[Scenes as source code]
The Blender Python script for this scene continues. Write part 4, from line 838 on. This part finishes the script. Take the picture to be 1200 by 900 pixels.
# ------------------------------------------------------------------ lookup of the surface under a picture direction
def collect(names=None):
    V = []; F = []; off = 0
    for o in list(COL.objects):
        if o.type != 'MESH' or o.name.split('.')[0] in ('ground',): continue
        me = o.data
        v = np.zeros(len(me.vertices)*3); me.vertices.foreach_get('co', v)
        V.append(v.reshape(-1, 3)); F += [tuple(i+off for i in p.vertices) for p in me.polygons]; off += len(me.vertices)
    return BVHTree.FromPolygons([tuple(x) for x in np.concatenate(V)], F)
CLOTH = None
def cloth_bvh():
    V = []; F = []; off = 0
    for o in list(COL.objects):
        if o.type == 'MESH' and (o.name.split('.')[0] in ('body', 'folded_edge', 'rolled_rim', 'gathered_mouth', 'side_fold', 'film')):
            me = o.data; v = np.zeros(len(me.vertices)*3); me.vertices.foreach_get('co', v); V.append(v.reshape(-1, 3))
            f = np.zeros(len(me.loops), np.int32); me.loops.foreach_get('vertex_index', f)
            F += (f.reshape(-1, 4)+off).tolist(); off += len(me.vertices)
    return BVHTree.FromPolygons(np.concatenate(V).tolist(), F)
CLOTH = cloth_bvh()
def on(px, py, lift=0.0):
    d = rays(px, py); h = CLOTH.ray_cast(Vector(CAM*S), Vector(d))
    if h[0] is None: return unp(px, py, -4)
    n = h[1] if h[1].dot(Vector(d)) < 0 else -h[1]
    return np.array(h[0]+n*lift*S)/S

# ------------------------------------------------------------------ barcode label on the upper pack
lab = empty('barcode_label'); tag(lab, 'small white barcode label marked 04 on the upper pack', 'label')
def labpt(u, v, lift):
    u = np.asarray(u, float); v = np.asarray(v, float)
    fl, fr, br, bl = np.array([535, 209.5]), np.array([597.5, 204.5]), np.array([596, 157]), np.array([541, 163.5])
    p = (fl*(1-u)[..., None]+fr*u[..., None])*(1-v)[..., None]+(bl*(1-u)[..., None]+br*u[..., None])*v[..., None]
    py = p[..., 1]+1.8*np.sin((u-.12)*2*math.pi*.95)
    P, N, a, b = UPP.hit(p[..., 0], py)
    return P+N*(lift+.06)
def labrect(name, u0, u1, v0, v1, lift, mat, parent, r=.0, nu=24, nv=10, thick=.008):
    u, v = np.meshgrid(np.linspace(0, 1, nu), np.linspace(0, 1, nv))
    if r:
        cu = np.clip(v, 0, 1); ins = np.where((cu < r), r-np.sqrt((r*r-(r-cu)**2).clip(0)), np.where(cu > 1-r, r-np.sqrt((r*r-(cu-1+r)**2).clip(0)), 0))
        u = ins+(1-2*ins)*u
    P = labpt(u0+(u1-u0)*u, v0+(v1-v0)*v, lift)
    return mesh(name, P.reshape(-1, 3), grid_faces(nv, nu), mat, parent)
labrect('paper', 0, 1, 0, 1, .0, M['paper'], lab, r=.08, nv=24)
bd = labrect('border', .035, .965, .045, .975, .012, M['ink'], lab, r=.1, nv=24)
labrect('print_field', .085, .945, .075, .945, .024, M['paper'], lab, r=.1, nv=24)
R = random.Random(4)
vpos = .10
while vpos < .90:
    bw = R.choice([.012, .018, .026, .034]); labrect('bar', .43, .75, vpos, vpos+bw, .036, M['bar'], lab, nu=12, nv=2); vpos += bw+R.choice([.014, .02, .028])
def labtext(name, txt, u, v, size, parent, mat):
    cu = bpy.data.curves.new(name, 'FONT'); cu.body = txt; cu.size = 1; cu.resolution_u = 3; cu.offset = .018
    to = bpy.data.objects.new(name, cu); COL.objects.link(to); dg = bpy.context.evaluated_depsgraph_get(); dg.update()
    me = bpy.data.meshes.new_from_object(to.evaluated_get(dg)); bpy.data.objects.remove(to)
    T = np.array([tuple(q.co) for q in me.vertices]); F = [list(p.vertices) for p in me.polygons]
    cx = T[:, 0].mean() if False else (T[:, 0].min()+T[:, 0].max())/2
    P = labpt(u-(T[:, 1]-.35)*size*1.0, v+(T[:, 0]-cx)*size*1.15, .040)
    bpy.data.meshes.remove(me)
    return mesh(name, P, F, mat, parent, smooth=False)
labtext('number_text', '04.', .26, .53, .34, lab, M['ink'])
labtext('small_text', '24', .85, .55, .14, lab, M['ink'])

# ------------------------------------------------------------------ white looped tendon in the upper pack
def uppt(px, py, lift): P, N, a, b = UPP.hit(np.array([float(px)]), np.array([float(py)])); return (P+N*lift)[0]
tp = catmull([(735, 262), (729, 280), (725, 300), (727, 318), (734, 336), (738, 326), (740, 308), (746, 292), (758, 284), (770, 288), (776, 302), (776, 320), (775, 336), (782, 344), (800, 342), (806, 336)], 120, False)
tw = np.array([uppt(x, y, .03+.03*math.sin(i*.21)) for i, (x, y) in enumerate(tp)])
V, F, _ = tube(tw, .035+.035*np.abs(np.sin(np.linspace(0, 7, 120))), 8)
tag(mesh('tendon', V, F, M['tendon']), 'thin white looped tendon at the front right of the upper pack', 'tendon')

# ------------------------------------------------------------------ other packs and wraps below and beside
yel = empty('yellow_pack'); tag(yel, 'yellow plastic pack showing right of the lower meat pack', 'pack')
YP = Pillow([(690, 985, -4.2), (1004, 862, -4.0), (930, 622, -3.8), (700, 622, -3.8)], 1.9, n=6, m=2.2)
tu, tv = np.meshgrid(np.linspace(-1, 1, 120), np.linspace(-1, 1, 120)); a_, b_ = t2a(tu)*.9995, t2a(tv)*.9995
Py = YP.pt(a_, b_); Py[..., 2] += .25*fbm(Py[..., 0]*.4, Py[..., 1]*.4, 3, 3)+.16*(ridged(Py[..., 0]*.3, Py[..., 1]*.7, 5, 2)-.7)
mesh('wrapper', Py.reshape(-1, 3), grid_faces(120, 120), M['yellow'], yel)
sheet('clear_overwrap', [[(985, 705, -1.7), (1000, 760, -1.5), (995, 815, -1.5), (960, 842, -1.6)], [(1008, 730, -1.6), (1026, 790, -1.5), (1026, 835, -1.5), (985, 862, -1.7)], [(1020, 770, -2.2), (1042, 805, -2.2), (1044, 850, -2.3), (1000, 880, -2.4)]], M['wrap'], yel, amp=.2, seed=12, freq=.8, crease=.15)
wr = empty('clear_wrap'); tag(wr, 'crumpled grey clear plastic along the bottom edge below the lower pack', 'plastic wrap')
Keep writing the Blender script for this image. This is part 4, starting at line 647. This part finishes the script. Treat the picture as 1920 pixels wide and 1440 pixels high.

## What you should do
Copy out each record, keeping every word as it is.

## Result of this task
The Blender Python script for this scene continues. Write part 4, from line 838 on. This part finishes the script. Take the picture to be 1200 by 900 pixels.
# ------------------------------------------------------------------ lookup of the surface under a picture direction
def collect(names=None):
    V = []; F = []; off = 0
    for o in list(COL.objects):
        if o.type != 'MESH' or o.name.split('.')[0] in ('ground',): continue
        me = o.data
        v = np.zeros(len(me.vertices)*3); me.vertices.foreach_get('co', v)
        V.append(v.reshape(-1, 3)); F += [tuple(i+off for i in p.vertices) for p in me.polygons]; off += len(me.vertices)
    return BVHTree.FromPolygons([tuple(x) for x in np.concatenate(V)], F)
CLOTH = None
def cloth_bvh():
    V = []; F = []; off = 0
    for o in list(COL.objects):
        if o.type == 'MESH' and (o.name.split('.')[0] in ('body', 'folded_edge', 'rolled_rim', 'gathered_mouth', 'side_fold', 'film')):
            me = o.data; v = np.zeros(len(me.vertices)*3); me.vertices.foreach_get('co', v); V.append(v.reshape(-1, 3))
            f = np.zeros(len(me.loops), np.int32); me.loops.foreach_get('vertex_index', f)
            F += (f.reshape(-1, 4)+off).tolist(); off += len(me.vertices)
    return BVHTree.FromPolygons(np.concatenate(V).tolist(), F)
CLOTH = cloth_bvh()
def on(px, py, lift=0.0):
    d = rays(px, py); h = CLOTH.ray_cast(Vector(CAM*S), Vector(d))
    if h[0] is None: return unp(px, py, -4)
    n = h[1] if h[1].dot(Vector(d)) < 0 else -h[1]
    return np.array(h[0]+n*lift*S)/S

# ------------------------------------------------------------------ barcode label on the upper pack
lab = empty('barcode_label'); tag(lab, 'small white barcode label marked 04 on the upper pack', 'label')
def labpt(u, v, lift):
    u = np.asarray(u, float); v = np.asarray(v, float)
    fl, fr, br, bl = np.array([535, 209.5]), np.array([597.5, 204.5]), np.array([596, 157]), np.array([541, 163.5])
    p = (fl*(1-u)[..., None]+fr*u[..., None])*(1-v)[..., None]+(bl*(1-u)[..., None]+br*u[..., None])*v[..., None]
    py = p[..., 1]+1.8*np.sin((u-.12)*2*math.pi*.95)
    P, N, a, b = UPP.hit(p[..., 0], py)
    return P+N*(lift+.06)
def labrect(name, u0, u1, v0, v1, lift, mat, parent, r=.0, nu=24, nv=10, thick=.008):
    u, v = np.meshgrid(np.linspace(0, 1, nu), np.linspace(0, 1, nv))
    if r:
        cu = np.clip(v, 0, 1); ins = np.where((cu < r), r-np.sqrt((r*r-(r-cu)**2).clip(0)), np.where(cu > 1-r, r-np.sqrt((r*r-(cu-1+r)**2).clip(0)), 0))
        u = ins+(1-2*ins)*u
    P = labpt(u0+(u1-u0)*u, v0+(v1-v0)*v, lift)
    return mesh(name, P.reshape(-1, 3), grid_faces(nv, nu), mat, parent)
labrect('paper', 0, 1, 0, 1, .0, M['paper'], lab, r=.08, nv=24)
bd = labrect('border', .035, .965, .045, .975, .012, M['ink'], lab, r=.1, nv=24)
labrect('print_field', .085, .945, .075, .945, .024, M['paper'], lab, r=.1, nv=24)
R = random.Random(4)
vpos = .10
while vpos < .90:
    bw = R.choice([.012, .018, .026, .034]); labrect('bar', .43, .75, vpos, vpos+bw, .036, M['bar'], lab, nu=12, nv=2); vpos += bw+R.choice([.014, .02, .028])
def labtext(name, txt, u, v, size, parent, mat):
    cu = bpy.data.curves.new(name, 'FONT'); cu.body = txt; cu.size = 1; cu.resolution_u = 3; cu.offset = .018
    to = bpy.data.objects.new(name, cu); COL.objects.link(to); dg = bpy.context.evaluated_depsgraph_get(); dg.update()
    me = bpy.data.meshes.new_from_object(to.evaluated_get(dg)); bpy.data.objects.remove(to)
    T = np.array([tuple(q.co) for q in me.vertices]); F = [list(p.vertices) for p in me.polygons]
    cx = T[:, 0].mean() if False else (T[:, 0].min()+T[:, 0].max())/2
    P = labpt(u-(T[:, 1]-.35)*size*1.0, v+(T[:, 0]-cx)*size*1.15, .040)
    bpy.data.meshes.remove(me)
    return mesh(name, P, F, mat, parent, smooth=False)
labtext('number_text', '04.', .26, .53, .34, lab, M['ink'])
labtext('small_text', '24', .85, .55, .14, lab, M['ink'])

# ------------------------------------------------------------------ white looped tendon in the upper pack
def uppt(px, py, lift): P, N, a, b = UPP.hit(np.array([float(px)]), np.array([float(py)])); return (P+N*lift)[0]
tp = catmull([(735, 262), (729, 280), (725, 300), (727, 318), (734, 336), (738, 326), (740, 308), (746, 292), (758, 284), (770, 288), (776, 302), (776, 320), (775, 336), (782, 344), (800, 342), (806, 336)], 120, False)
tw = np.array([uppt(x, y, .03+.03*math.sin(i*.21)) for i, (x, y) in enumerate(tp)])
V, F, _ = tube(tw, .035+.035*np.abs(np.sin(np.linspace(0, 7, 120))), 8)
tag(mesh('tendon', V, F, M['tendon']), 'thin white looped tendon at the front right of the upper pack', 'tendon')

# ------------------------------------------------------------------ other packs and wraps below and beside
yel = empty('yellow_pack'); tag(yel, 'yellow plastic pack showing right of the lower meat pack', 'pack')
YP = Pillow([(690, 985, -4.2), (1004, 862, -4.0), (930, 622, -3.8), (700, 622, -3.8)], 1.9, n=6, m=2.2)
tu, tv = np.meshgrid(np.linspace(-1, 1, 120), np.linspace(-1, 1, 120)); a_, b_ = t2a(tu)*.9995, t2a(tv)*.9995
Py = YP.pt(a_, b_); Py[..., 2] += .25*fbm(Py[..., 0]*.4, Py[..., 1]*.4, 3, 3)+.16*(ridged(Py[..., 0]*.3, Py[..., 1]*.7, 5, 2)-.7)
mesh('wrapper', Py.reshape(-1, 3), grid_faces(120, 120), M['yellow'], yel)
sheet('clear_overwrap', [[(985, 705, -1.7), (1000, 760, -1.5), (995, 815, -1.5), (960, 842, -1.6)], [(1008, 730, -1.6), (1026, 790, -1.5), (1026, 835, -1.5), (985, 862, -1.7)], [(1020, 770, -2.2), (1042, 805, -2.2), (1044, 850, -2.3), (1000, 880, -2.4)]], M['wrap'], yel, amp=.2, seed=12, freq=.8, crease=.15)
wr = empty('clear_wrap'); tag(wr, 'crumpled grey clear plastic along the bottom edge below the lower pack', 'plastic wrap')
Keep writing the Blender script for this image. This is part 4, starting at line 647. This part finishes the script. Treat the picture as 1920 pixels wide and 1440 pixels high.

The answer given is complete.